Старец из Аламута стал для Берроуза символом сопротивления всякой форме контроля; и в поздней трилогии, в особенности в романах «Пространство мертвых дорог» и «Западные Земли» этот символизм получит свое окончательное – буквально космическое – развитие.
В Лондоне Билл поселился в районе Эрлз-Корт. Берроуз всегда недолюбливал Англию и ее столицу: «Лондон – самое ужасное, богом забытое место»{356}, «Лондон как всегда скучен до одури»{357},[29], «Мрачнее Лондона я места не видел»{358}. При том что здесь его окружали близкие люди: Соммервиль, Энтони Бэлч или, к примеру, Дженезис Пи-Орридж из Throbbing Gristle и Psychic TV – последователь Берроуза и Гайсина, пророк постгуманизма, – позднее предпринявший серию операцию по частичной смене пола, чтобы стать «пандрогином» и двойником своей возлюбленной – и сам по себе готовый гибрид из берроузовских фантазмов, – главные события в жизни Берроуза того времени связаны не с Лондоном, где он жил, а с другими местами, где он бывал по случаю. Случаи представлялись часто: для Берроуза 1960-е годы были временем революционных экспериментов с нарезками, что привело к созданию сборников, романов, фильмов, и мир тоже бурлил: психоделическая революция в США, студенческие бунты в США и Европе, очередное столкновение с цензурой в связи с американским изданием «Голого завтрака».
Для американской цензуры битники были излюбленной мишенью. Вскоре после публикации «Вопля» в 1956 году против Гинзберга были выдвинуты обвинения в непристойности; защита строилась на общественной значимости поэмы, и Гинзберг был оправдан.

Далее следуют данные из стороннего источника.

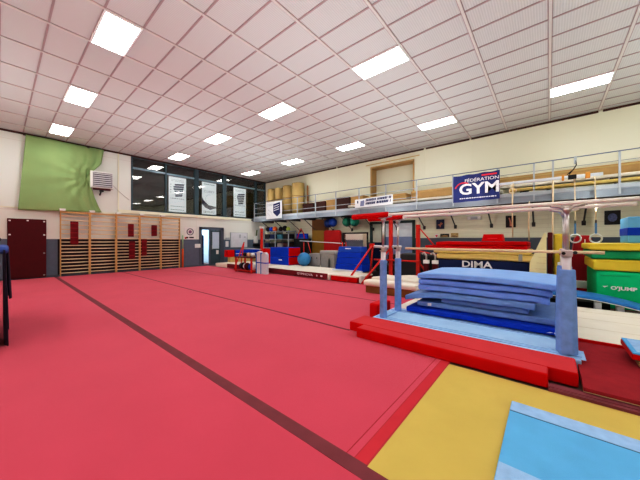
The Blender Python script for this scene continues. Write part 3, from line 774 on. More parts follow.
# ------------------------------------------------------------------ stack of blue mats
def sag(a=0., bulge=0., seed=0., lip=0., y0=1.3, rlip=0., dz=0., wrinkle=0.):
    def f(v):
        u = (v.y+.1)/2.; wv = noise.noise(Vector((v.x*1.1+seed, v.y*1.4, seed*.7)))
        z = v.z+bulge*math.sin(PI*max(0, min(1, u)))+a*wv
        if wrinkle: z += wrinkle*noise.noise(Vector((v.x*4+seed, v.y*5+v.x*6, seed)))
        if v.y > y0: z -= lip*((v.y-y0)/.7)**2
        if v.y < .35: z -= rlip*((.35-v.y)/.45)**2
        return (v.x+.02*noise.noise(Vector((v.y*1.5, seed, v.z))), v.y, z+dz)
    return f
G = 'blue mats in the pile beside the parallel bars'
def smat(name, label, m, seed, *args, r=.02, **kw):
    t = thing(name, label, 'mat', ((args[0]+args[1])/2, (args[2]+args[3])/2, args[4]), G)
    fn = sag(seed=seed, **kw)
    c_ = MB().soft(*args, r, fn, 10, 26).build('cover', m, t)
    x0, x1, y0, y1, z0, z1 = args; zm = z0+(z1-z0)*.82; P = []
    n = 14
    for i in range(n+1): P.append((x0-.001, y0+.02+(y1-y0-.04)*i/n, zm))
    for i in range(1, n): P.append((x0+.02+(x1-x0-.04)*i/n, y1+.001, zm))
    for i in range(n+1): P.append((x1+.001, y1-.02-(y1-y0-.04)*i/n, zm))
    for i in range(1, n): P.append((x1-.02-(x1-x0-.04)*i/n, y0-.001, zm))
    MB().tube([fn(Vector(p)) for p in P], .004, 5, True).build('piping', m, c_)
    return t
o = tag(MB().box(4.93, 6.3, .22, 1.85, .131, .150).build('plywood_board', mat('grey board', (.45, .43, .42))), 'thin grey board lying beneath the royal blue mat', 'board')
o = tag(MB().box(4.94, 6.3, -.2, .21, .131, .150).build('folded_mat', m_crim), 'dark red mat edge under the royal blue mat, next to the bars upright', 'mat')
t = smat('exercise_mat', 'shiny royal blue thin mat at the bottom of the blue pile', m_royal, 2., 4.84, 6.35, -.22, 2.00, .155, .240, a=.008)
MB().prism([(.02, .185), (-.02, .19), (-.05, .20), (-.02, .205)], 'x', 4.825, 4.83).box(4.825, 4.83, -.20, -.06, .188, .205).build('print_mark', m_white, t)
t = smat('exercise_mat', 'steel blue mat second from the bottom of the pile, white tag on its edge', m_bluv2, 5., 5.00, 6.40, -.30, 1.86, .250, .340, a=.008, lip=.01)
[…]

Процесс над «Воплем» спровоцировал споры, дискуссии, круглые столы в США и за границей, обеспечив поэме яркую бунтарскую репутацию{359}.
Через несколько лет история повторилась с «Голым завтраком». В январе 1963 года Берроуз стал фигурантом судебного разбирательства о непристойности. Процесс был запущен после того, как полиция арестовала тираж «Голого завтрака» в одном из книжных магазинов Бостона. К тому моменту Берроуз был уже знаменитым писателем, и на его защиту тут же поднялись литературные звезды, включая Нормана Мейлера и Гинзберга. В этот раз Гинзберг тоже настаивал на общественной значимости берроузовского романа, особо подчеркивая, что книга – обо всех формах пагубной зависимости, включая и зависимость от власти. В марте 1966 года «Голый завтрак» был признан непристойным. По итогам рассмотрения апелляции в июле следующего года обвинение в непристойности было снято. Это был последний цензурный процесс в Соединенных Штатах{360}, шестидесятые положили этому конец.

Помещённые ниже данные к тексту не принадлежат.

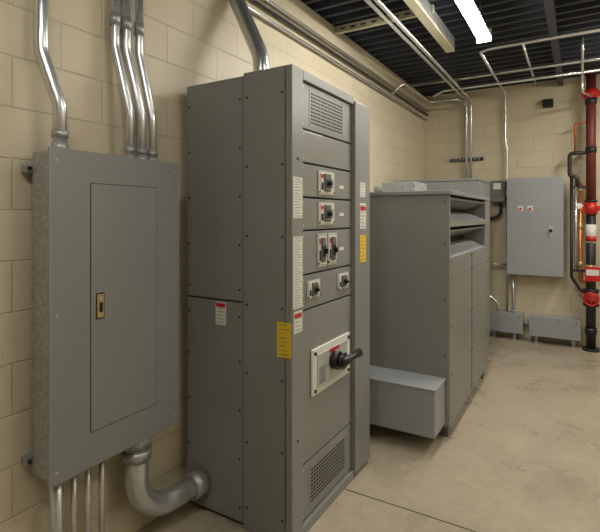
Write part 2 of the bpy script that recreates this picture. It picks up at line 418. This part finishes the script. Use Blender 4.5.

Что касается ЛСД – вещества, во многом определившего облик десятилетия, – то его энергичные пропагандисты вроде Олдоса Хаксли и Тимоти Лири были очень заинтересованы привлечь к сотрудничеству самого известного на тот момент наркописателя. Вечный экспериментатор Берроуз заинтересовался загадочным веществом еще до того, как оно вошло в моду, когда увлекались им вовсе не юные бунтари, а цээрушники с их сверхсекретной программой MKULTRA. «Раздобыл у Дента ценные сведения – про ЛСД6, о котором все исследователи молчат», – пишет Берроуз в июле 1957-го{361}. Гинзберг заинтересовался опытами Тимоти Лири в начале 1960-х; сам Лири тогда же вступил в переписку с Берроузом и, вероятно, даже отправлял ему на тестирование псилоцибин. Опыт с псилоцибином в марте 1961-го оказался для Берроуза кошмарным; через месяц он попробовал ДМТ, и было еще хуже{362}.

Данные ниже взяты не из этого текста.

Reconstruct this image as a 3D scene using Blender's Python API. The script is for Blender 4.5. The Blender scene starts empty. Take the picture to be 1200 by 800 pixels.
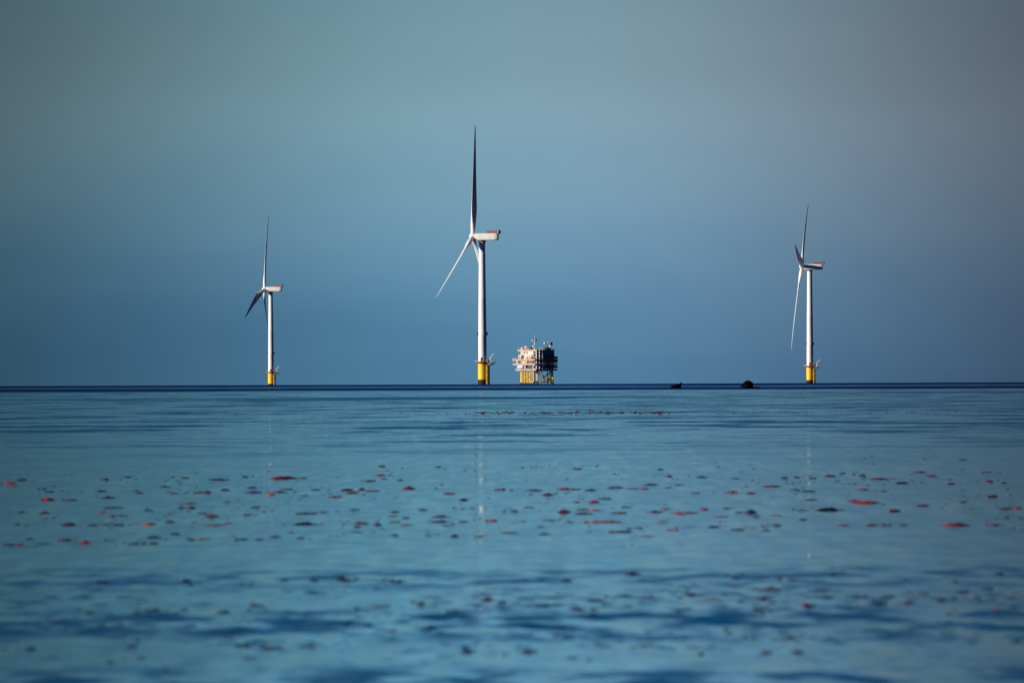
import bpy, bmesh, math, random
from mathutils import Vector, Matrix
R = math.radians
scene = bpy.context.scene
COL = scene.collection

# ------------------------------------------------------------------ scale of the place
K = 13846.0            # picture elements (1200 wide) per radian of a ~415 mm lens
EARTH = 6.371e6
H = 2.0                # the photographer stands two metres above the water
ROLL = R(0.215)
DIP = math.sqrt(2 * H / EARTH) * K
PITCH = (50.0 - DIP) / K
SUN_AZ, SUN_EL = 69.0, 13.0     # degrees to the left of straight behind the camera, above the horizon

def sea(x, y):
    return -(x * x + y * y) / (2 * EARTH)

def ray(px, py):
    """direction in the world of a point of the 1200x800 picture"""
    cx, cy = (px - 600.0) / K, (400.0 - py) / K
    c, s = math.cos(ROLL), math.sin(ROLL)
    rx, rz = cx * c + cy * s, cy * c - cx * s
    return rx, rz + PITCH

def on_sea(px, py):
    rx, rz = ray(px, py)
    a = -rz
    disc = a * a - 2 * H / EARTH
    disc = max(disc, 0)
    d = EARTH * (a - math.sqrt(disc))
    return Vector((rx * d, d, sea(rx * d, d)))

def standing(px, dist):
    rx, _ = ray(px, 449)
    return Vector((rx * dist, dist, sea(rx * dist, dist)))

# ------------------------------------------------------------------ materials
def nodes_of(m):
    m.use_nodes = True
    nt = m.node_tree
    return nt, nt.nodes, nt.links

def paint(name, col, rough=0.45, metal=0.0, var=0.15, scale=0.6, dirt=None):
    m = bpy.data.materials.new(name)
    nt, N, L = nodes_of(m)
    b = N['Principled BSDF']
    tc = N.new('ShaderNodeTexCoord')
    no = N.new('ShaderNodeTexNoise'); no.inputs['Scale'].default_value = scale; no.inputs['Detail'].default_value = 5
    mp = N.new('ShaderNodeMapping'); mp.inputs['Scale'].default_value = (1, 1, .25)
    L.new(tc.outputs['Object'], mp.inputs[0]); L.new(mp.outputs[0], no.inputs[0])
    r = N.new('ShaderNodeValToRGB')
    d = dirt or [c * (1 - 2 * var) for c in col]
    r.color_ramp.elements[0].color = (*d, 1); r.color_ramp.elements[0].position = .3
    r.color_ramp.elements[1].color = (*col, 1); r.color_ramp.elements[1].position = .6
    L.new(no.outputs['Fac'], r.inputs[0]); L.new(r.outputs[0], b.inputs['Base Color'])
    b.inputs['Roughness'].default_value = rough; b.inputs['Metallic'].default_value = metal
    return m

WHITE = paint('turbine white paint', (.92, .89, .89), .5, var=.03, scale=.15)
BLADE = paint('blade gelcoat', (.90, .88, .88), .4, var=.03, scale=.1)
NAC = paint('nacelle paint', (.92, .87, .76), .5, var=.03)
YELLOW = paint('marine yellow paint', (.97, .62, .003), .55, var=.05, scale=.5, dirt=(.90, .52, .003))
BLACK = paint('tide fouling', (.02, .018, .015), .8, var=.2)
STEEL = paint('galvanised steel', (.30, .31, .34), .5, .2, var=.15)
DARK = paint('dark grey paint', (.045, .047, .06), .5)
RED = paint('red rail paint', (.50, .07, .06), .5)
GLASSW = paint('lamp housing white', (.85, .85, .85), .3)
CREAM = paint('cream cladding', (.86, .74, .58), .6, var=.14, scale=.5, dirt=(.45, .30, .22))
PINK = paint('pale pink tank paint', (.82, .66, .66), .45, var=.04)
OCHRE = paint('ochre cladding', (.72, .48, .16), .6, var=.1)
DECKM = paint('deck steel', (.58, .46, .38), .6, var=.2)
RUST = paint('rust brown paint', (.36, .16, .08), .7, var=.2)
BLUEGREY = paint('blue grey cladding', (.30, .34, .48), .6, var=.2, scale=.4)
PURPLE = paint('grey primer', (.30, .26, .34), .6, var=.2)

def rock_mat():
    m = bpy.data.materials.new('wet weedy rock')
    nt, N, L = nodes_of(m); b = N['Principled BSDF']
    tc = N.new('ShaderNodeTexCoord'); no = N.new('ShaderNodeTexNoise')
    no.inputs['Scale'].default_value = 3; no.inputs['Detail'].default_value = 8
    L.new(tc.outputs['Object'], no.inputs[0])
    r = N.new('ShaderNodeValToRGB')
    r.color_ramp.elements[0].color = (.001, .001, .002, 1); r.color_ramp.elements[0].position = .35
    r.color_ramp.elements[1].color = (.006, .002, .003, 1); r.color_ramp.elements[1].position = .7
    L.new(no.outputs['Fac'], r.inputs[0]); L.new(r.outputs[0], b.inputs['Base Color'])
    b.inputs['Roughness'].default_value = .95; b.inputs['Specular IOR Level'].default_value = .1
    bp = N.new('ShaderNodeBump'); bp.inputs['Strength'].default_value = .6; bp.inputs['Distance'].default_value = .08
    L.new(no.outputs['Fac'], bp.inputs['Height']); L.new(bp.outputs[0], b.inputs['Normal'])
    return m
ROCK = rock_mat()

def kelp_mat(name, dark, light):
    m = bpy.data.materials.new(name)
    nt, N, L = nodes_of(m); b = N['Principled BSDF']
    tc = N.new('ShaderNodeTexCoord'); no = N.new('ShaderNodeTexNoise')
    no.inputs['Scale'].default_value = 9; no.inputs['Detail'].default_value = 4
    L.new(tc.outputs['Object'], no.inputs[0])
    r = N.new('ShaderNodeValToRGB')
    r.color_ramp.elements[0].color = (*dark, 1); r.color_ramp.elements[0].position = .38
    r.color_ramp.elements[1].color = (*light, 1); r.color_ramp.elements[1].position = .62
    L.new(no.outputs['Fac'], r.inputs[0]); L.new(r.outputs[0], b.inputs['Base Color'])
    b.inputs['Roughness'].default_value = .45
    b.inputs['Specular IOR Level'].default_value = .2
    return m
KELP = [kelp_mat('blue black kelp', (.022, .024, .075), (.06, .035, .10)),
        kelp_mat('maroon kelp', (.05, .010, .05), (.22, .018, .06)),
        kelp_mat('red kelp', (.10, .005, .03), (.34, .008, .018)),
        kelp_mat('orange red kelp', (.24, .004, .015), (.66, .045, .006))]

# ------------------------------------------------------------------ mesh helpers
def box(bm, c, s, rot=None):
    m = Matrix.Translation(Vector(c)) @ (rot or Matrix.Identity(4)) @ Matrix.Diagonal((*s, 1))
    bmesh.ops.create_cube(bm, size=1, matrix=m)

def tube(bm, a, b, r1, r2=None, seg=12, cap=True):
    a, b = Vector(a), Vector(b)
    r2 = r1 if r2 is None else r2
    d = b - a
    q = Vector((0, 0, 1)).rotation_difference(d.normalized()).to_matrix().to_4x4()
    bmesh.ops.create_cone(bm, cap_ends=cap, segments=seg, radius1=r1, radius2=r2, depth=d.length,
                          matrix=Matrix.Translation((a + b) / 2) @ q)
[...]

Но это не отвратило Берроуза от контактов с Лири: в сентябре 1961 года он принял участие в конференции, устроенной тем в Нью-Йорке. После конференции Берроуз некоторое время гостил в доме Лири, где в основном пил: «Он ходил всегда в нахлобученной на голове шляпе, почти непрерывно пил джин с тоником и время от времени вместе с винными парами выдавал едкие комментарии по поводу программы изучения псилоцибина. „Он уехал, не попрощавшись и не сказав ни слова, – писал Лири в „Первосвященнике“, – а затем пошел слух, что он опубликовал письмо в стиле „нет уж, спасибо“, в котором осуждал гарвардскую психоделическую программу“»{363}.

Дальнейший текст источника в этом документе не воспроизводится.